2. The Integration Factor

Does it talk to the “Golden Trinity” (Your main Chat, Project, and Doc tools)?

  • Tool A: Auto-syncs to Jira.
  • Tool B: Requires manual export/import.
  • Verdict: Tool B is a manual drag. Kill it.

3. The Usage Rate

Look at the logs.

  • Tool C: 50 seats paid. 4 active users in the last 30 days.
  • Verdict: Kill the enterprise plan. Downgrade to 4 individual licenses or cancel entirely.

4. The “Good Enough” Test

Does a tool we already own do this 80% as well?

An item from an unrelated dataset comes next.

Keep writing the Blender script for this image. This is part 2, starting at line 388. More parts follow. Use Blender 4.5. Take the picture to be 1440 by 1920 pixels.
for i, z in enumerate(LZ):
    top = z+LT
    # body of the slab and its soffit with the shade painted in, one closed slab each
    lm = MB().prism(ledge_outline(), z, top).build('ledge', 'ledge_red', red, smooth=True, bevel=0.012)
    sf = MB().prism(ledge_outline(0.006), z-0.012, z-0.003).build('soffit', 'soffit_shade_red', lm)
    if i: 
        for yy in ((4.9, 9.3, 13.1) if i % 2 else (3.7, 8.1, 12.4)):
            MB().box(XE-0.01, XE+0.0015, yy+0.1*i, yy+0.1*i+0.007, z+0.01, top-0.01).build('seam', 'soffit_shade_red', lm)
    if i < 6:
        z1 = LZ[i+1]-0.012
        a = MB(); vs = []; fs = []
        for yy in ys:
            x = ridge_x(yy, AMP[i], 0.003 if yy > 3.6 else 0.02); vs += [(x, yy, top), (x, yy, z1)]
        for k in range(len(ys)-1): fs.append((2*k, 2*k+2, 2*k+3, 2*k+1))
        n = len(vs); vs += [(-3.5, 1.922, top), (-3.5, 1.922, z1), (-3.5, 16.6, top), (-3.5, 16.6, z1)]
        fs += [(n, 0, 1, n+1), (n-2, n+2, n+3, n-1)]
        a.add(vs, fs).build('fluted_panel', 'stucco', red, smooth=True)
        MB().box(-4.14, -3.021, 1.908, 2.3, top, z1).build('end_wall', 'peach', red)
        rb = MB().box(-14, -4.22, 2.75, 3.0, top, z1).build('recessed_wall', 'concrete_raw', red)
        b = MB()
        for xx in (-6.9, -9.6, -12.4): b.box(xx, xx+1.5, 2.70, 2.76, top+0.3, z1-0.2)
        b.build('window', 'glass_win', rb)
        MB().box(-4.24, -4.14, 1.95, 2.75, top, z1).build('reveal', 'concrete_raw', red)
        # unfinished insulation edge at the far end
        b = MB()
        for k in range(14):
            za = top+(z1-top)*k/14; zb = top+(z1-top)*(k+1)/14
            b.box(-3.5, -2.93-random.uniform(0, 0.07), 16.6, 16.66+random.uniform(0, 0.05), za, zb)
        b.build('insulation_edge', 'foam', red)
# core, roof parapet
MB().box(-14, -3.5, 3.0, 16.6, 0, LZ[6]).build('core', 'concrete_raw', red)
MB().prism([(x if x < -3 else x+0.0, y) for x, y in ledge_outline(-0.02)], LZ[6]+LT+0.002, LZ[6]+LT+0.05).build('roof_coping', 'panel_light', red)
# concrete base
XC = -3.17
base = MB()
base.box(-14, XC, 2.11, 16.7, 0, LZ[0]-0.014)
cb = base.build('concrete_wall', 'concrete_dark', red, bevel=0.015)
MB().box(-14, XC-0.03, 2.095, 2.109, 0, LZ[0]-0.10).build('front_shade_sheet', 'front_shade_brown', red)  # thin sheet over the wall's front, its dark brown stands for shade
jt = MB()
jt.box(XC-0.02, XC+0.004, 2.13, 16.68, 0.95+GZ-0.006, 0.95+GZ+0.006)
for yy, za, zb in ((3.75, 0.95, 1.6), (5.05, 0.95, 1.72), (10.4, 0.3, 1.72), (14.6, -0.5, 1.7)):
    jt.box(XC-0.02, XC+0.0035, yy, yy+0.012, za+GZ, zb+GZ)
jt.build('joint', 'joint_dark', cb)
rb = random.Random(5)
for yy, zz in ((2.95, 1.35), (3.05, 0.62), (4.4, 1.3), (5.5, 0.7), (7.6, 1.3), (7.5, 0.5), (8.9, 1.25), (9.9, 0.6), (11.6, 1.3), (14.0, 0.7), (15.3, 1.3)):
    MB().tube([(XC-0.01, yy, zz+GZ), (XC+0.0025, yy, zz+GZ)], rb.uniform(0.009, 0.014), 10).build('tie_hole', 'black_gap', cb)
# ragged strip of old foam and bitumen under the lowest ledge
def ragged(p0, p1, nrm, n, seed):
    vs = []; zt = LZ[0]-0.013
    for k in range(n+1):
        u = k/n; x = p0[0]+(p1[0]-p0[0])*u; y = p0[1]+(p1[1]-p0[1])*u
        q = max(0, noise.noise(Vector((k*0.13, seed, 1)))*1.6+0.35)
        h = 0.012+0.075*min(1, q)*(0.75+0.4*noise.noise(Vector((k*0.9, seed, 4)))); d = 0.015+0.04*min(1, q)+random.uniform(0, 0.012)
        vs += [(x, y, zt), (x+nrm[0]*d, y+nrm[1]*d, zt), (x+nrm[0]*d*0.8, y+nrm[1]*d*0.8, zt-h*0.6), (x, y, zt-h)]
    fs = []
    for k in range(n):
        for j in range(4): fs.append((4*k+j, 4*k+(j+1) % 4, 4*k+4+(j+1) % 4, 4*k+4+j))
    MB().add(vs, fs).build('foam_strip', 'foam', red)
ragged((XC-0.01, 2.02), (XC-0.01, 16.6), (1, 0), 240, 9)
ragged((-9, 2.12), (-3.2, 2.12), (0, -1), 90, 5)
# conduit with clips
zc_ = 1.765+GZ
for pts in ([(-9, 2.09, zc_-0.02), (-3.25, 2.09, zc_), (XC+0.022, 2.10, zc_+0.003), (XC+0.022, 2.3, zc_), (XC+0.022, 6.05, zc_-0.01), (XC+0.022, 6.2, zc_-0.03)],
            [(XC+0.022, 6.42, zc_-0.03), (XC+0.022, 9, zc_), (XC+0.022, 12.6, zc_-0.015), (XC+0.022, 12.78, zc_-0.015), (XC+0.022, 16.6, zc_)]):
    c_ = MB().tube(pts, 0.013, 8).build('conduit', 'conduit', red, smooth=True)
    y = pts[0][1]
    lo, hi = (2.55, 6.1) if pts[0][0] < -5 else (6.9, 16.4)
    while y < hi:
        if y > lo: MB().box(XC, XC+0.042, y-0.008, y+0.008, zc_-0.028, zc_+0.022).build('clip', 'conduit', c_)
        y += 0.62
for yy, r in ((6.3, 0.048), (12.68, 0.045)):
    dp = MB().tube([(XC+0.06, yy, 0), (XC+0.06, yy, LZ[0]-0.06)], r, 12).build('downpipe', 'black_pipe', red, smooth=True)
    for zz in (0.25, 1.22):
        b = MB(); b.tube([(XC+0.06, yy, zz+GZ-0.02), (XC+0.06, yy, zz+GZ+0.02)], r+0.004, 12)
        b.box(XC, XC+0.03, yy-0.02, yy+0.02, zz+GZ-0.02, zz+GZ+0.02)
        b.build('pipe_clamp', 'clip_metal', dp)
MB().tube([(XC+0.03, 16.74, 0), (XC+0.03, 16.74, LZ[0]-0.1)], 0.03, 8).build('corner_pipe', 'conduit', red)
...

  • Scenario: You want a specialized Whiteboard app ($10/mo).
  • Reality: You already have Miro or Microsoft Whiteboard included in your bundle.
  • Verdict: Use what you have. “Perfect” features are not worth a fragmented ecosystem.

The Purge Protocol

Once you score them, you assign a status:

  1. KEEP: Critical infrastructure. deeply integrated.
  2. MERGE: Duplicate function. Migrate data to the Primary Tool, then cancel.
  3. KILL: Low usage, no integration. Cancel immediately.

If you can’t decide, Then you turn off auto-renew. If nobody screams when the tool turns off, you made the right call.

Consolidate your stack. Your team’s brainpower is limited; don’t waste it on remembering passwords.

FAQs

But the Marketing team loves Trello.

I don't care what they love. I care what integrates. If Trello disconnects them from the Engineering Jira workflow, Trello dies.

We signed a year-long contract.

Sunk cost fallacy. Using a bad tool for 9 more months is more expensive than eating the contract cost.

What if we need that feature later?

Then buy it later. Do not rent a warehouse for a single box.